## [Exercise description]
Give only the number of lines in the records that include the string "pixels".

## [Available records]
— START —

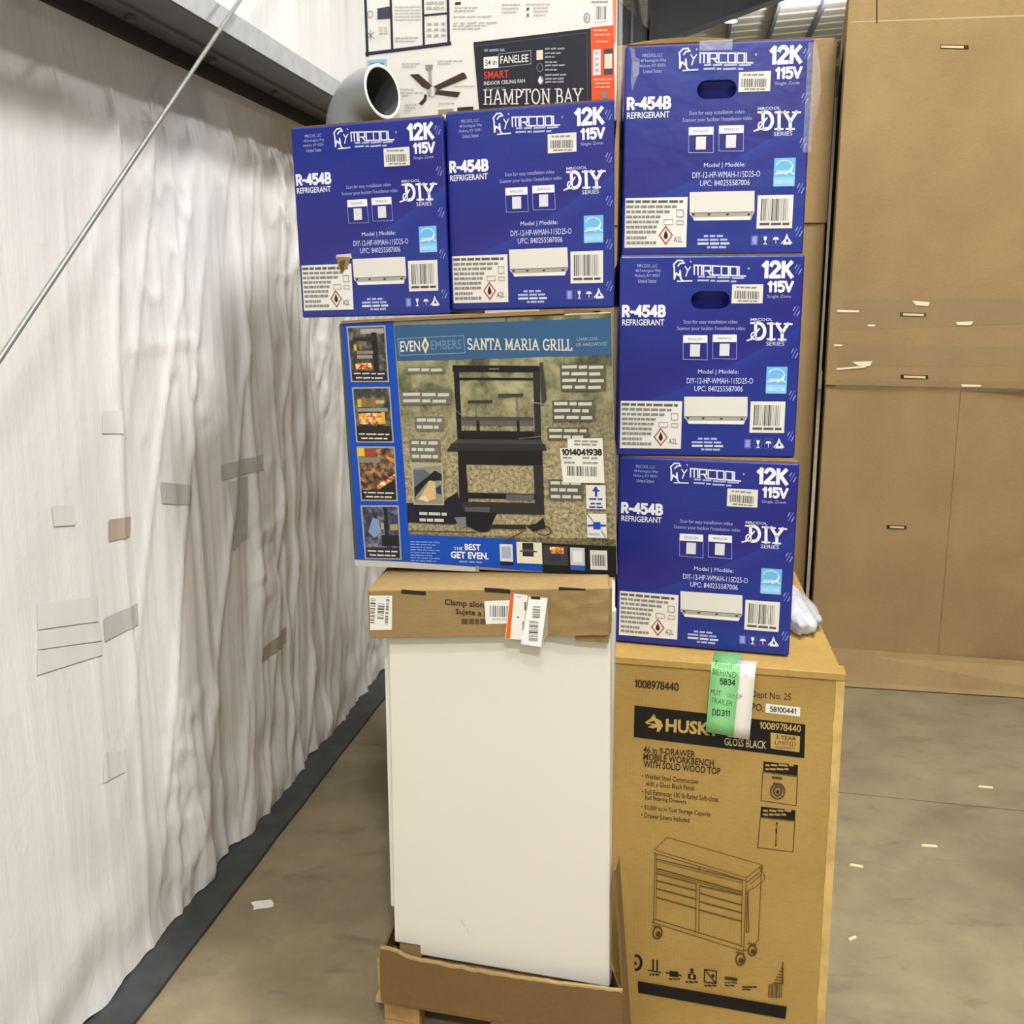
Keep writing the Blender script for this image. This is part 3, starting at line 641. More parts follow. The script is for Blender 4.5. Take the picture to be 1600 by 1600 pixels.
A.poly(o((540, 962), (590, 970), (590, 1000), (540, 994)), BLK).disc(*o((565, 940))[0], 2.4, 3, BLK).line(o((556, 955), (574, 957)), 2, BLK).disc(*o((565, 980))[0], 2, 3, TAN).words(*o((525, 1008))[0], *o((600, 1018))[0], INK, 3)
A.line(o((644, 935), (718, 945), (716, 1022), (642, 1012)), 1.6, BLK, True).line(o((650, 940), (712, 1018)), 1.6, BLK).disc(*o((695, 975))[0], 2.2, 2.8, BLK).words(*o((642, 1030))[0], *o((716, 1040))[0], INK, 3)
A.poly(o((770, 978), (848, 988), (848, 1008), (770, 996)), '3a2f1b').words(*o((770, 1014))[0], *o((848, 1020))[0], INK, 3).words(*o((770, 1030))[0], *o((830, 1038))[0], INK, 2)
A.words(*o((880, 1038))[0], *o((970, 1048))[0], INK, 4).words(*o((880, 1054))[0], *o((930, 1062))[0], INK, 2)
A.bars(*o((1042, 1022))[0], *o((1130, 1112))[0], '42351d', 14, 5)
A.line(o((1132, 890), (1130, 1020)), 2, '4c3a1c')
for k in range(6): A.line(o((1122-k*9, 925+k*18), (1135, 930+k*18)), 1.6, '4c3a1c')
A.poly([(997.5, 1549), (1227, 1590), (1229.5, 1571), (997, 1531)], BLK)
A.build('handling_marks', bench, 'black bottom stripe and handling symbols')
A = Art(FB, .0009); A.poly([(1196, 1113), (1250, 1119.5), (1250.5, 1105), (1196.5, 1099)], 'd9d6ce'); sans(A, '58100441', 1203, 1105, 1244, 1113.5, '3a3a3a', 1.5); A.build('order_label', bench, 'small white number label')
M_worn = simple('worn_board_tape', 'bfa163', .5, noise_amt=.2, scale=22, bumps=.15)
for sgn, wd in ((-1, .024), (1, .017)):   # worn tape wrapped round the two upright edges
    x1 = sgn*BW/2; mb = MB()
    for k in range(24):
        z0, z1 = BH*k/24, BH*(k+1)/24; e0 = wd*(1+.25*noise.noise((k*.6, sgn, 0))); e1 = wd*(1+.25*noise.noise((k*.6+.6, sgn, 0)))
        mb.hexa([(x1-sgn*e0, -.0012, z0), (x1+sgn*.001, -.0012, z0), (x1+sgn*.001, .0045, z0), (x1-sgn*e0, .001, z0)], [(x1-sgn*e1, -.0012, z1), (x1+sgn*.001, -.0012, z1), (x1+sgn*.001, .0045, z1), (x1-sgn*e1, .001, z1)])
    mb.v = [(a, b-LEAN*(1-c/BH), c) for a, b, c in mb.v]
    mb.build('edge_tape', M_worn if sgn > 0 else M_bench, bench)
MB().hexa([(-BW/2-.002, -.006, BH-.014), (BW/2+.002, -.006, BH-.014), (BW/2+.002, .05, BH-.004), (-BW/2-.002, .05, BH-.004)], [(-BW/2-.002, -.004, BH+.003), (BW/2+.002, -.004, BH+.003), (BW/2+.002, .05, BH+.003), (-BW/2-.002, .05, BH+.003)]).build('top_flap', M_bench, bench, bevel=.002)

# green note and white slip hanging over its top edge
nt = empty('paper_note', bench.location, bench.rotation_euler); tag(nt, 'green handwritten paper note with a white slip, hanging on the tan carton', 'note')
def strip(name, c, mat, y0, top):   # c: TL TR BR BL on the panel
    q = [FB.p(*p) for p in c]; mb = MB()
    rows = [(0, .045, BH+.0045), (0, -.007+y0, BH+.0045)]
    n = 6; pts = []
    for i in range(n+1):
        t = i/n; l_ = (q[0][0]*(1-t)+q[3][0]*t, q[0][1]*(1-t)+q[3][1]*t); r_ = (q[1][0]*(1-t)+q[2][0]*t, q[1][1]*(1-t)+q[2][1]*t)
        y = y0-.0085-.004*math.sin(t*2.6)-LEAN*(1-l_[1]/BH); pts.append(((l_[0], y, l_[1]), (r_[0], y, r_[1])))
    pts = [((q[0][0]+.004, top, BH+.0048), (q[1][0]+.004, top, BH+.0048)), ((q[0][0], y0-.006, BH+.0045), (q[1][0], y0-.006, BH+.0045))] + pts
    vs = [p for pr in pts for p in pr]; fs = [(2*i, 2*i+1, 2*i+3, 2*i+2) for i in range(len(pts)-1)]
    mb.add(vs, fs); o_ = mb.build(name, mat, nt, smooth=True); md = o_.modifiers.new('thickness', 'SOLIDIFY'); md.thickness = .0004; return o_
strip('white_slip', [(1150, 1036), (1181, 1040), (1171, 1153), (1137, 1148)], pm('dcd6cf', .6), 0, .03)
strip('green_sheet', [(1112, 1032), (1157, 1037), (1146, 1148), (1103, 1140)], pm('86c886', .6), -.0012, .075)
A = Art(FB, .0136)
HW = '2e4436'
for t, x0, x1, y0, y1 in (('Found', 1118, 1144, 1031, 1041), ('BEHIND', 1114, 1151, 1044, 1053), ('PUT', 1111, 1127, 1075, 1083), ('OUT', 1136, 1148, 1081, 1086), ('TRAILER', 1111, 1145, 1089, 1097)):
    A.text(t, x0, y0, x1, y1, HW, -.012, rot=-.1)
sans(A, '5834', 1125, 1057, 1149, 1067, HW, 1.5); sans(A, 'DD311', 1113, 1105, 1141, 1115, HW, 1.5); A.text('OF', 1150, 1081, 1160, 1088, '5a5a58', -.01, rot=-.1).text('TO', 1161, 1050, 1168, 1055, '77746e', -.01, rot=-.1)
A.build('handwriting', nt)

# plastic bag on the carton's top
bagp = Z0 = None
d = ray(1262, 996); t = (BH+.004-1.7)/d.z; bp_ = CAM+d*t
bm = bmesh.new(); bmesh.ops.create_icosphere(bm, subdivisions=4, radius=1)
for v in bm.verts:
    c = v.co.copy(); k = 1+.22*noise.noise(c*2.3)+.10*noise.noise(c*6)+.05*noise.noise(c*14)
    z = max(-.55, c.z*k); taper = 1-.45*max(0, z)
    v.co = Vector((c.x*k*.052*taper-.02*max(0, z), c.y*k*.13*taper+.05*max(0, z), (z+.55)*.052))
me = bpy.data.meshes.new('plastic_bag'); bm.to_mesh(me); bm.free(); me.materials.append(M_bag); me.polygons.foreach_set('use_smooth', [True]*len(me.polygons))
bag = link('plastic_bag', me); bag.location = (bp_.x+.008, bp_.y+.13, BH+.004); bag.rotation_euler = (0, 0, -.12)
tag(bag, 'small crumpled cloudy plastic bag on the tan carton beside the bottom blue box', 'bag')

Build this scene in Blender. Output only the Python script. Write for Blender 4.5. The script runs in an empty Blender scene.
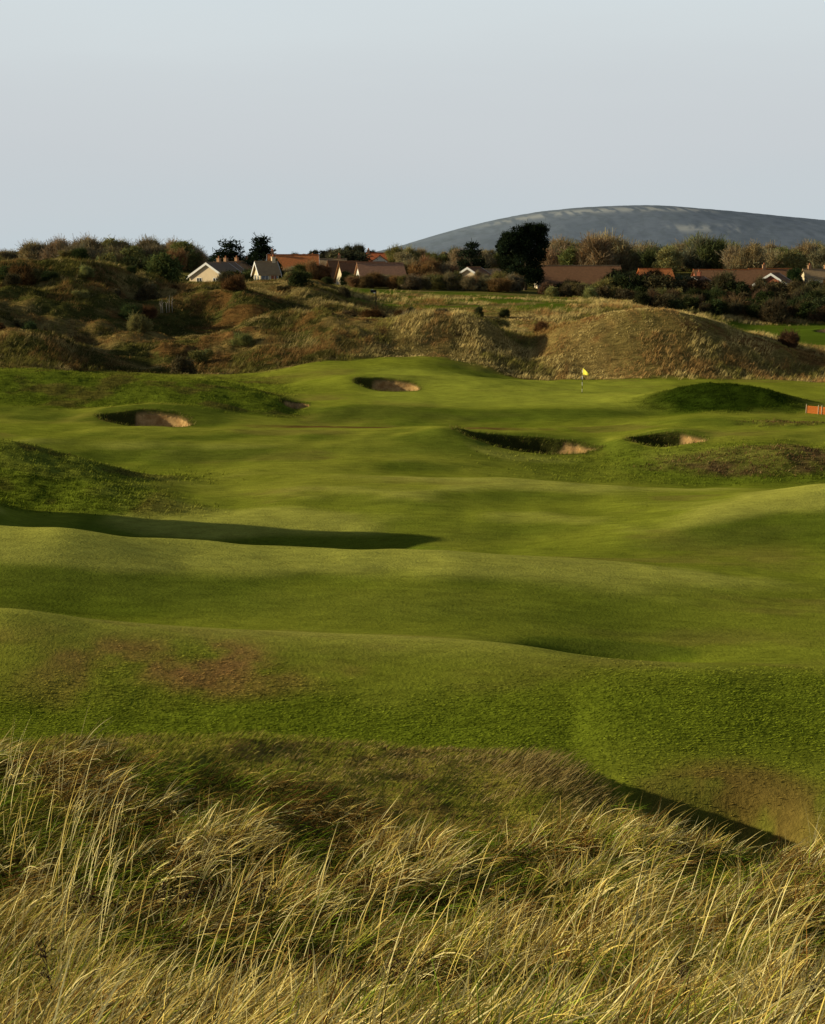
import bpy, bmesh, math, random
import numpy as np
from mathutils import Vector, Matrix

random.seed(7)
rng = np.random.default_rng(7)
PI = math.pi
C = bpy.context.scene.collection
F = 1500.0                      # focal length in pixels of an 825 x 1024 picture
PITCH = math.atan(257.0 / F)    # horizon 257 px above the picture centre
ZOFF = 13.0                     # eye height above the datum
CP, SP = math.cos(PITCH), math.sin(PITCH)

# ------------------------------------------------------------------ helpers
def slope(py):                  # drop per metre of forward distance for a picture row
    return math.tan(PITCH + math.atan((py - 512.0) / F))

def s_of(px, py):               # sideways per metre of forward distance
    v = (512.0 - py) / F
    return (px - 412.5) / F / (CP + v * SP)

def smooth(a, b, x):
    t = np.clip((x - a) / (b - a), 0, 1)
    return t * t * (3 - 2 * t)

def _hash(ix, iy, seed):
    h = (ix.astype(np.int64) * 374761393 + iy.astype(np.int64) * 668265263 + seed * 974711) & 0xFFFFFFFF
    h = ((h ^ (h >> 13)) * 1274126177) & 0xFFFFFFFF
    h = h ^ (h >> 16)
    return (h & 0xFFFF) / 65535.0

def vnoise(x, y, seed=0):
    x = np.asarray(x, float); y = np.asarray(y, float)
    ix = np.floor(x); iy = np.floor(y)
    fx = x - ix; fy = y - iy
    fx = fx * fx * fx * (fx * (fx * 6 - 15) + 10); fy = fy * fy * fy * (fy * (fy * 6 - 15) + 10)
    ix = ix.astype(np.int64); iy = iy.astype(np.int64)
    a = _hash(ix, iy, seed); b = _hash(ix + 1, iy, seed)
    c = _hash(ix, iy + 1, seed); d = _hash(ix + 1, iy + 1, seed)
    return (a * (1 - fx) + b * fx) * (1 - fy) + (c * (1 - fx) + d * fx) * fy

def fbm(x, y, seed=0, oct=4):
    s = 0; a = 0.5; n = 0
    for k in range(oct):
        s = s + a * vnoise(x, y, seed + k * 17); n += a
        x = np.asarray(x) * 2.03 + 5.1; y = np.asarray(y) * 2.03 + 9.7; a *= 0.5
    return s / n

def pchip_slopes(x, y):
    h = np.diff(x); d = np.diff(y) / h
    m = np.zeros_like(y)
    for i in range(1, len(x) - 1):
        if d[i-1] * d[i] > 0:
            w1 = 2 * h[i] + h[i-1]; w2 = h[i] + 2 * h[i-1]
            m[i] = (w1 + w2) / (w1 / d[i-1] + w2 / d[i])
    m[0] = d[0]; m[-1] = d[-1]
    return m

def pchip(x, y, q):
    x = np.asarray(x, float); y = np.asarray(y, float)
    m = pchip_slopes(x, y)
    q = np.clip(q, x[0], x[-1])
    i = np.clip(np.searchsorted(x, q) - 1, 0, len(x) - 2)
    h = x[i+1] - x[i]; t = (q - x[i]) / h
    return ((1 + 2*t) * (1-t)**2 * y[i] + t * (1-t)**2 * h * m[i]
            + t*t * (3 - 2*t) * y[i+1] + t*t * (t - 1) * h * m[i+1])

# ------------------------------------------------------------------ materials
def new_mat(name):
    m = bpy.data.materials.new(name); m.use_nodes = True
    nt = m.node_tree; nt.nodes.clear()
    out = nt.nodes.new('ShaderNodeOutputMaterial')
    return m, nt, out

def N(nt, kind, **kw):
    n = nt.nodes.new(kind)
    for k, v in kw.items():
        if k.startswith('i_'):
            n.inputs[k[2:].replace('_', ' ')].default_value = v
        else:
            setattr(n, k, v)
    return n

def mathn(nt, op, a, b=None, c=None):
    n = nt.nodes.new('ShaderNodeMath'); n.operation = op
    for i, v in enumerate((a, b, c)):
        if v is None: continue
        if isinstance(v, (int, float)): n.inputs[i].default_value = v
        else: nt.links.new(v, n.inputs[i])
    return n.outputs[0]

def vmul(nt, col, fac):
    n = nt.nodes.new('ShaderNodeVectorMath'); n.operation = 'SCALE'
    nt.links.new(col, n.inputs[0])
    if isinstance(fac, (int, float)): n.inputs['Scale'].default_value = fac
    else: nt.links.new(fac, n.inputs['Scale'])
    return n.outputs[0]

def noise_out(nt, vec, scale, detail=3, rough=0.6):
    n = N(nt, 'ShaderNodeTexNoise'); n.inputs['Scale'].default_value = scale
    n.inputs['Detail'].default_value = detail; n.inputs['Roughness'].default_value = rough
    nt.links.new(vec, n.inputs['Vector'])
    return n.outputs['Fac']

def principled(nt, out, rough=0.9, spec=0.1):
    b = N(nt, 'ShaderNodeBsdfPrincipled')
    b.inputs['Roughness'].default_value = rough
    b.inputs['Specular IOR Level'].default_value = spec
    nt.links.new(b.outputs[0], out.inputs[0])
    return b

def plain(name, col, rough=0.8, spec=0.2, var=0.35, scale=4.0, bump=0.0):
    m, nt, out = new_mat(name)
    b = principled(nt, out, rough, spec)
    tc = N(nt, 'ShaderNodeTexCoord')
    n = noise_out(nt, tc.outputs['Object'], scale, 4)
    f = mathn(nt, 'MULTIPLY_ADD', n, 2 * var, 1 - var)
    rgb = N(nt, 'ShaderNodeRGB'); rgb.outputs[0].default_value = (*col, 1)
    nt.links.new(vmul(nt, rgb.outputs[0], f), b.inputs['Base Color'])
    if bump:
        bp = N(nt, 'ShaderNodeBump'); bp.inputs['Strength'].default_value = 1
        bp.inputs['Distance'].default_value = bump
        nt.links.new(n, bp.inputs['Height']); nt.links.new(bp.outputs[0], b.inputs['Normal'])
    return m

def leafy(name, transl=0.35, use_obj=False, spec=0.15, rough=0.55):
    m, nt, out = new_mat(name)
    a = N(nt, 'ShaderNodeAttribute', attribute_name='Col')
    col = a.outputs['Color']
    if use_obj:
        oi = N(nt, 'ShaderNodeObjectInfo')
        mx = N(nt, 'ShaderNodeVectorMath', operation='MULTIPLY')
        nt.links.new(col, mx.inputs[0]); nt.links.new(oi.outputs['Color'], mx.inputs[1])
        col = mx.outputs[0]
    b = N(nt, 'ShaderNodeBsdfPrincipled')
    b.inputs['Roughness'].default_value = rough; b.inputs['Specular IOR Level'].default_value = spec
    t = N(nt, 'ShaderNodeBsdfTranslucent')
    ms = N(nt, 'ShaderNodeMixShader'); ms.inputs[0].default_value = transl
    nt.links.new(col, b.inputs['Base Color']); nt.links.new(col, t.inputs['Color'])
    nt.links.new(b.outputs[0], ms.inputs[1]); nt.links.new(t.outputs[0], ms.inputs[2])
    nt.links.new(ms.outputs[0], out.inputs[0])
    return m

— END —

## [Problem solution]
2